We're not trying to get into Harvard, so not particularly relevant.

While you may be a lurker here, and so may not have it, many of us have a "flag" button. This will delete the article from the site if a pretty small number of us click it.

Therefore, I wish, in addition to this button, I also had a button that said "has some value, just get it out of the curated HN space, and transfers it to reddit".

So if it's interesting to hackers, it's via politics (which HN tends to be flag happy about), and about a stage in life where pretty much everyone here is past (college admissions), to an institution which isn't really that common for the startupy type of person to strive for (usually preferring Stanford or MIT).

I do think it's interesting, I just would prefer to see it on a site where the politics can be discussed without the stink of political opinion interfering with the startup community.

I view sticking stuff like this on HN is akin to having heated political discussions before interviewing for a job or partnership: a universally bad idea.

I wasn't being glib.
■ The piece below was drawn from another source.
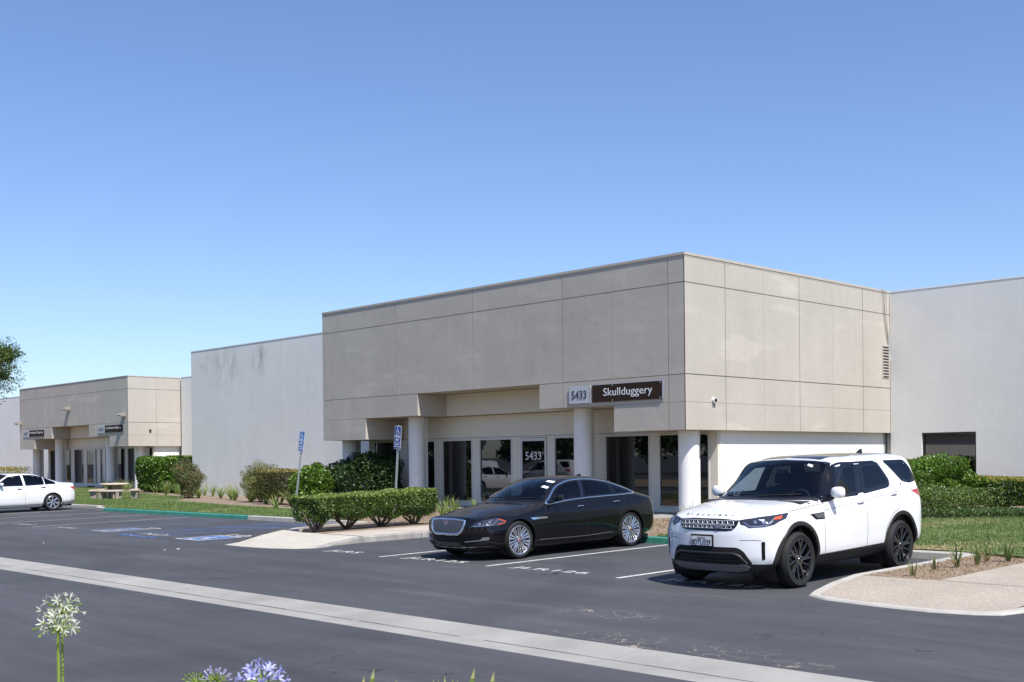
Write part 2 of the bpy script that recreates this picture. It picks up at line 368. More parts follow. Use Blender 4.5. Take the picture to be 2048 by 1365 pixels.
# ---------------------------------------------------------------- ground and paving
KH = .13
def sheet(name, pl, hf, m, grid=1.0, kind='structure', skirt=0.0, parent=None):
    """flat polygon turned into a triangulated sheet that follows the height function"""
    xs = [p[0] for p in pl]; ys = [p[1] for p in pl]; pts = []; k = len(pl)
    for i in range(k):
        a, b_ = Vector(pl[i]), Vector(pl[(i+1) % k]); n = max(1, int((b_-a).length/grid)) if (b_-a).length < 60 else 1
        pts += [a+(b_-a)*j/n for j in range(n)]
    nb = len(pts); inner = []
    if (max(xs)-min(xs))*(max(ys)-min(ys))/grid**2 < 6000:
        for x in np.arange(min(xs)+grid/2, max(xs), grid):
            for y in np.arange(min(ys)+grid/2, max(ys), grid):
                inner.append(Vector((float(x), float(y))))
    vs, es, fs, *_ = delaunay_2d_cdt(pts+inner, [], [list(range(nb))], 1, 1e-5)
    V = [(p.x, p.y, hf(p.x, p.y)) for p in vs]; Fs = [tuple(f) for f in fs]
    if skirt:
        n = len(V); bot = [(V[i][0], V[i][1], V[i][2]-skirt) for i in range(nb)]; V += bot
        for i in range(nb): j = (i+1) % nb; Fs.append((i, n+i, n+j, j))
    me = bpy.data.meshes.new(name); me.from_pydata(V, [], Fs); me.update()
    o = link(name, me, m, parent); return tag(o, kind=kind) if kind else o
def rows(name, ys, m, x0=-700, x1=500):
    b = MB()
    for a, c in zip(ys[:-1], ys[1:]): b.poly([(x0, a, zg(a+1e-6)), (x1, a, zg(a+1e-6)), (x1, c, zg(c-1e-6)), (x0, c, zg(c-1e-6))])
    return tag(b.build(name, m), kind='structure')
rows('asphalt', [-900, 8.03], 'asphalt')
rows('asphalt', [9.0, 18.85, 28, 1500], 'asphalt')
GUT = thing('drain_gutter', None, None, (-8, 8.5, -.1)); tag(GUT, kind='structure')
zs, zn = zg(8.03), zg(9.0)
b = MB(); b.poly([(-300, 8.0, -.175), (200, 8.0, -.175), (200, 9.05, -.175), (-300, 9.05, -.175)]); b.build('joint_bed', 'seam_dark', GUT)
gx = [-300, -60, -48, -42, -36.6, -31.0, -26.0, -21.2, -16.6, -11.75, -7.35, -2.9, 1.6, 6, 30, 200]
for x0, x1 in zip(gx[:-1], gx[1:]):
    b = MB(); A = [(8.03, zs), (8.44, -.128), (8.475, -.136), (8.51, -.128), (9.0, zn)]; e = .006
    for (ya, za), (yb, zb) in zip(A[:-1], A[1:]): b.poly([(x0+e, ya, za), (x1-e, ya, za), (x1-e, yb, zb), (x0+e, yb, zb)])
    for x in (x0+e, x1-e): b.poly([(x, y, z) for y, z in A]+[(x, 9.0, -.2), (x, 8.03, -.2)])
    b.build('gutter_slab', 'concrete', GUT)
b = MB(); rr = random.Random(3)
x = -60.
while x < 8:   # thin uneven dirt line that water leaves along the invert
    L = rr.uniform(.25, .9); w = rr.uniform(.010, .022); y = 8.475+rr.uniform(-.006, .006)
    b.poly([(x, y-w, -.1345+w*.2), (x+L, y-w, -.1345+w*.2), (x+L, y+w, -.1345+w*.2), (x, y+w, -.1345+w*.2)]); x += L-.002 if rr.random() < .93 else L+rr.uniform(.1, .8)
b.build('dirt_line', 'seam_dark', GUT)
# planting ground beyond the kerbs, then paving, lawn and beds upon it
def up(d): return lambda x, y: zg(y)+d
sheet('planting_ground', [(-300, 20.0), (-43.7, 20.0), (-41.2, 18.95), (-24.95, 18.95), (-24.85, 16.75), (-23.35, 15.66), (-22.33, 15.66), (-22.33, 18.95), (-8.3, 18.95), (-8.3, 15.0), (-7.15, 15.0), (-7.15, 19.0), (60, 19.0), (60, 44.9), (60, 120), (-300, 120), (-300, 44.9)], up(.112), 'soil', grid=3.1)
def kerb(pts, m, h0=KH, h1=KH, w=.16, parent=None):
    """pts run with the paving on the left: the kerb's road face follows the line"""
    b = MB(); n = len(pts); P = [Vector(p) for p in pts]; L = [0]
    for i in range(1, n): L.append(L[-1]+(P[i]-P[i-1]).length)
    prof = []
    for i, p in enumerate(P):
        d = (P[min(i+1, n-1)]-P[max(i-1, 0)]).normalized(); nn = Vector((-d.y, d.x)); h = h0+(h1-h0)*L[i]/max(L[-1], .01)
        o = []
        for off, z in ((-.015, -.03), (.0, h-.02), (.02, h), (w, h), (w, -.03)):
            q = p+nn*off; o.append((q.x, q.y, zg(p.y)+z))
        prof.append(o)
    for i in range(n-1):
        for j in range(4): b.poly([prof[i][j], prof[i+1][j], prof[i+1][j+1], prof[i][j+1]])
    b.poly(prof[0][::-1]); b.poly(prof[-1])
    o = b.build('kerb', m, parent)
    return o if parent else tag(o, kind='structure')
def cut(a, b_, step, gap=.008):
    a, b_ = Vector(a), Vector(b_); n = max(1, round((b_-a).length/step)); d = (b_-a)/n; u = d.normalized()*gap
    return [[a+d*i+u, a+d*(i+1)-u] for i in range(n)]
for s_ in cut((-130, 19.95), (-43.7, 19.95), 6): kerb(s_, 'kerb_concrete')
kerb([(-43.7, 19.95), (-42.4, 19.2), (-41.05, 18.85)], 'kerb_concrete')
for s_ in cut((-41.05, 18.85), (-31.0, 18.85), 3.3): kerb(s_, 'green_paint')
for s_ in cut((-31.0, 18.85), (-25.1, 18.85), 3): kerb(s_, 'kerb_concrete')
kerb([(-25.1, 18.85), (-25.08, 17.2), (-24.9, 16.4)], 'kerb_concrete', .13, .12)
kerb([(-24.9, 16.4), (-24.2, 15.1), (-23.0, 13.6)], 'ramp_concrete', .11, .006)
kerb([(-20.35, 14.1), (-20.62, 14.7), (-20.72, 15.5)], 'kerb_dirty', .004, .12)
for s_ in cut((-20.72, 15.5), (-20.62, 18.85), 1.7): kerb(s_, 'kerb_dirty')
for s_ in cut((-20.62, 18.85), (-17.7, 18.85), 3): kerb(s_, 'kerb_concrete')
for s_ in cut((-17.7, 18.85), (-11.6, 18.85), 3.05): kerb(s_, 'green_paint')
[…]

It is an interesting article, just not one I want to see change my opinion of people I discuss technical things with all the time. People tend to be more blind to assumption about politics than many other topics, so it's a good way to make yourself think less of people.

Things close to this I would think on topic for HN:

A blog post going into how the hacker community isn't like this.

The ways that scions of tech are different than other parents when the second generation comes around.

Etc.




The article isn't really about university admissions at all, they're merely provided as one cause of an environment which also has its parallels in startup life.

Arbitrary illustrative excerpt:

Whether American or Chinese, individuals who focus too much on ‘achievement,’ and who believe the illusion that they’ve achieved everything simply through their own honest hard work, often think very little of everyone else as a result.


Yes, the article repeats examples of the fundamental attribution error then draws some conclusions about it. However, the subject matter is the founders of the testing moment, and their failure to achieve their goals.

Again, the only interesting part of the article is highly political which is basically stating "be nice to the proles before they eat you". Aka, it belongs on reddit, not here.

If it makes you guys lay off, I agree with the blog post, I just don't think it belongs HERE.